A speaker is delivering a virtual presentation and wants to convey engagement and warmth. During the talk, they maintain 'eye contact' by watching the faces displayed on their screen. What is the likely effect on the audience?
AThe audience perceives strong engagement because the speaker is visibly watching audience reactions
BThe audience perceives the speaker as looking away or avoiding eye contact, because the camera sits above or below the display
CThere is no meaningful difference — audiences in virtual settings do not notice whether a speaker looks at the camera or the screen
DThe speaker appears more professional because monitoring the screen signals situational awareness
Looking at the faces on screen feels natural but is the wrong instinct in virtual presentations. The camera is the audience's 'eyes,' not the screen. When a speaker watches the screen, they appear to be looking slightly off-axis from the camera, which reads as avoidance or distraction. Looking directly into the lens — even though it feels unnatural — produces the appearance of eye contact. This single adjustment has more impact on virtual presence than almost any other change.
Question 2 Multiple Choice
An audience member's attention has been wandering for several minutes during a virtual presentation. According to best practices, this is most likely because the presenter failed to:
AUse enough slides and visual content to keep the screen interesting
BDeploy an active engagement technique — such as a poll, direct question, or chat prompt — within the past 3-5 minutes
CKeep the session short enough to prevent attention fatigue
DReduce chat activity so the audience could focus on the speaker
In a virtual setting, the social context that suppresses multitasking in a physical room is absent — the audience is alone, unobserved, and surrounded by competing stimuli. More slides do not solve this; engagement techniques that require active response (polls, direct questions, chat prompts) do. The 3-5 minute engagement cadence replaces the physical presence that would naturally hold attention in a room. Chat, far from being a distraction, is the primary real-time feedback channel.
Question 3 True / False
Virtual presenters should intentionally increase their vocal energy by 10-20% above their natural conversational level, even though this feels excessive in the moment.
TTrue
FFalse
Answer: True
Digital audio and video compression flatten vocal dynamics — the subtle variation in volume and tone that reads clearly in person becomes a thin, uniform signal through a microphone-and-speaker chain. Speakers who deliver at their natural conversational level often sound flat or fatigued on screen. Increasing vocal energy compensates for this compression and registers as engaged rather than drained. It almost never looks excessive on playback, even when it feels exaggerated to the speaker.
Question 4 True / False
Chat and Q&A features are best reserved for the end of a virtual presentation so the audience can focus on the content without distraction.
TTrue
FFalse
Answer: False
Chat is not a distraction — it is the primary feedback channel that replaces the natural audience signals available in person (nodding, confused expressions, side conversations).
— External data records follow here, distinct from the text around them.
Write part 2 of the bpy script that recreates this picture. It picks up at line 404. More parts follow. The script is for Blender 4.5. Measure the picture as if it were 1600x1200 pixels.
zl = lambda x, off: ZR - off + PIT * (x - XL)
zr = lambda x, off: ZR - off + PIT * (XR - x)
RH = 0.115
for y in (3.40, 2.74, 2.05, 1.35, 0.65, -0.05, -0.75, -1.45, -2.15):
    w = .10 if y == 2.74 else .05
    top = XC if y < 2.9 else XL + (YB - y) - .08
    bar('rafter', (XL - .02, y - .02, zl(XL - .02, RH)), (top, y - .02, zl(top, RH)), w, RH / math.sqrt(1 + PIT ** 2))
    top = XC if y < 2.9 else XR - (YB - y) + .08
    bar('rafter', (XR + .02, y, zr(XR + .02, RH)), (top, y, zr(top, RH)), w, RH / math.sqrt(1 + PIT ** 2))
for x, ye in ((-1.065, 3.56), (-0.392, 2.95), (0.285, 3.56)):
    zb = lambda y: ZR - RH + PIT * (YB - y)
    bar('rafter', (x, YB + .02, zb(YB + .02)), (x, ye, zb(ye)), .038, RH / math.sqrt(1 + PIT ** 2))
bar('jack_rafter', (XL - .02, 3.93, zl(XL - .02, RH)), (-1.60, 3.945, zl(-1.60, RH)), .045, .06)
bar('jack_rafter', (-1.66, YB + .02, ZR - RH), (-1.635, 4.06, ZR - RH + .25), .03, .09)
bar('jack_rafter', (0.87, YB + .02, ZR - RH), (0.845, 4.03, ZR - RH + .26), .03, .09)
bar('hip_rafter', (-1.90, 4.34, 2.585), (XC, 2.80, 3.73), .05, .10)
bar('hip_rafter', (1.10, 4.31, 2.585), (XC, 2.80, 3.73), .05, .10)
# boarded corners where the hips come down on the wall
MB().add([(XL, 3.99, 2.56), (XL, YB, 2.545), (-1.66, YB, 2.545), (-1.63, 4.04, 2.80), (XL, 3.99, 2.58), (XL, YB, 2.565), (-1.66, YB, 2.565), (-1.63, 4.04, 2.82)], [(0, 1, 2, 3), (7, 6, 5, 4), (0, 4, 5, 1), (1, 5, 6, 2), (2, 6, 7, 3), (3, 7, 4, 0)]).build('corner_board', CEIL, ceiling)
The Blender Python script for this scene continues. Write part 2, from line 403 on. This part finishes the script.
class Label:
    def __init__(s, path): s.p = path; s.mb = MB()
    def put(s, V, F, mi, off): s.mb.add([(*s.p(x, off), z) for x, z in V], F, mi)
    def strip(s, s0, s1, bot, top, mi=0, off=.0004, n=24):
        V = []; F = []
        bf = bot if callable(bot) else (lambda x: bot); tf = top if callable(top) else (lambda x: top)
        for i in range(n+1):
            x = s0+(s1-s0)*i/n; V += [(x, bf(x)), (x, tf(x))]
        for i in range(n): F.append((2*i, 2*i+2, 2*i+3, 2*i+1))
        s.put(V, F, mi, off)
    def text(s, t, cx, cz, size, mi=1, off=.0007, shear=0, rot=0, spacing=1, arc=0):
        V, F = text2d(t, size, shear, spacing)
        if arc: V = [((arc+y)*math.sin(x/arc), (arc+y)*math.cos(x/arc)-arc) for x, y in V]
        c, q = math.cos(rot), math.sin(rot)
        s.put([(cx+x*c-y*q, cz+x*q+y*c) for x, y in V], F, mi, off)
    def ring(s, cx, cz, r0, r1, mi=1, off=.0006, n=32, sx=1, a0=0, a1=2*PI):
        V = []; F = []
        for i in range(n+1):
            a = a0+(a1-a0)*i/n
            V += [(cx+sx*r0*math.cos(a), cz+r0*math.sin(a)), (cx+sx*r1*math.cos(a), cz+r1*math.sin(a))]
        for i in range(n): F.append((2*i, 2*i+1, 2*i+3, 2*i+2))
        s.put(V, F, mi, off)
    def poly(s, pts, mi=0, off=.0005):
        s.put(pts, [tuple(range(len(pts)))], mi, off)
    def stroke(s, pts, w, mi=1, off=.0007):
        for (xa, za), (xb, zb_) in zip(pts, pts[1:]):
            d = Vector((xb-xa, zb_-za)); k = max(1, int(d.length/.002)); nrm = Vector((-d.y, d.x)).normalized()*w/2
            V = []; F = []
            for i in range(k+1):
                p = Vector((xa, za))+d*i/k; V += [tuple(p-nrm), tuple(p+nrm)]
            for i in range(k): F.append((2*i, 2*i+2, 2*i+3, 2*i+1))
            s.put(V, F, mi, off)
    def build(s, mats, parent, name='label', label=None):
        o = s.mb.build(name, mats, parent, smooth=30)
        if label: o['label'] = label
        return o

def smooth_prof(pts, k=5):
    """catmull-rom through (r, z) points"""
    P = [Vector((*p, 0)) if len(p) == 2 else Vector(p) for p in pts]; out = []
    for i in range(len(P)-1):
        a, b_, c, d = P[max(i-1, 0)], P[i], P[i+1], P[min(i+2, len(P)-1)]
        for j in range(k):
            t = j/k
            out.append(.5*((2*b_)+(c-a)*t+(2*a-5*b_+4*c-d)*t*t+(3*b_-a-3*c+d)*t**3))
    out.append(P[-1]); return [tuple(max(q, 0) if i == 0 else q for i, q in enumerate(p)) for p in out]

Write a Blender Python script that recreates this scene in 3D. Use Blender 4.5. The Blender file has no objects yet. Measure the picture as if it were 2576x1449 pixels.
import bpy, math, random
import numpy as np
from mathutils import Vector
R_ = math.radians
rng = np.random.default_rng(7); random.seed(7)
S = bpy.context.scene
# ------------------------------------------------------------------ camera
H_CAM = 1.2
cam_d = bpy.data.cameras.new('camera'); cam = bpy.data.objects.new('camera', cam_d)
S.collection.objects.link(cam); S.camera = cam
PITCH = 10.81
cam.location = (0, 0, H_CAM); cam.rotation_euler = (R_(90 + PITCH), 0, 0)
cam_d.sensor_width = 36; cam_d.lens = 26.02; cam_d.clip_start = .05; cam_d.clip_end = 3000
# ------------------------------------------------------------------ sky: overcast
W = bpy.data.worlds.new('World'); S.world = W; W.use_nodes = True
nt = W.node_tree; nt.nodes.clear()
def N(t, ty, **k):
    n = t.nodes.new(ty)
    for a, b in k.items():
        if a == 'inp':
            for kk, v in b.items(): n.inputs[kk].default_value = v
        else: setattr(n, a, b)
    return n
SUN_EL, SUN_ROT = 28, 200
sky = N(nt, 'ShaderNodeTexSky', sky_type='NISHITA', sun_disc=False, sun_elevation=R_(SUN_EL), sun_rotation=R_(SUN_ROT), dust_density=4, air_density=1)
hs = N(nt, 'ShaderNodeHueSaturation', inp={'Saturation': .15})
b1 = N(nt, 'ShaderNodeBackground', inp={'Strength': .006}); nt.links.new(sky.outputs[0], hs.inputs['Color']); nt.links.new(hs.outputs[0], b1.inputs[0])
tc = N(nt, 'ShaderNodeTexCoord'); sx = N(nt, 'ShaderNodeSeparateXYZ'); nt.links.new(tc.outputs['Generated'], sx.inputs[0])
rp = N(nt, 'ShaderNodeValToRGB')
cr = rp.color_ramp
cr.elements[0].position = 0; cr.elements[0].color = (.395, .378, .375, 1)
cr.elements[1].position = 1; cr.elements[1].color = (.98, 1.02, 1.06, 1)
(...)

Monitoring chat throughout the presentation and acknowledging what audiences write ('I see in the chat that several people are asking about…') closes the feedback loop that virtual presentations otherwise eliminate entirely. A speaker who checks chat only at the end has missed its primary value: the live pulse of audience comprehension and interest.
Question 5 Short Answer
Why is looking directly into the camera lens — rather than at the faces on screen — the single most impactful adjustment a presenter can make in a virtual setting?
Think about your answer, then reveal below.
Model answer: In face-to-face conversation, eye contact is what signals attention, sincerity, and connection. The camera is the virtual equivalent of the audience's eyes, but it physically sits above or below the screen where the speaker's face appears. Looking at the faces on screen — the intuitive behavior — means looking down or to the side of the camera, which reads to viewers as avoidance. Looking directly into the lens produces the visual impression of direct eye contact for every viewer simultaneously. Because presence and trust are primarily communicated through eye contact, this adjustment has disproportionate impact on how the audience perceives the speaker's engagement and credibility.
The key insight is that virtual presentations invert the natural feedback loop: what feels natural (watching the people you're talking to) produces the wrong visual result, and what feels unnatural (staring at a small lens) produces the appearance of genuine connection. Practicing until this counter-intuitive behavior becomes automatic is the core technical skill of virtual presenting.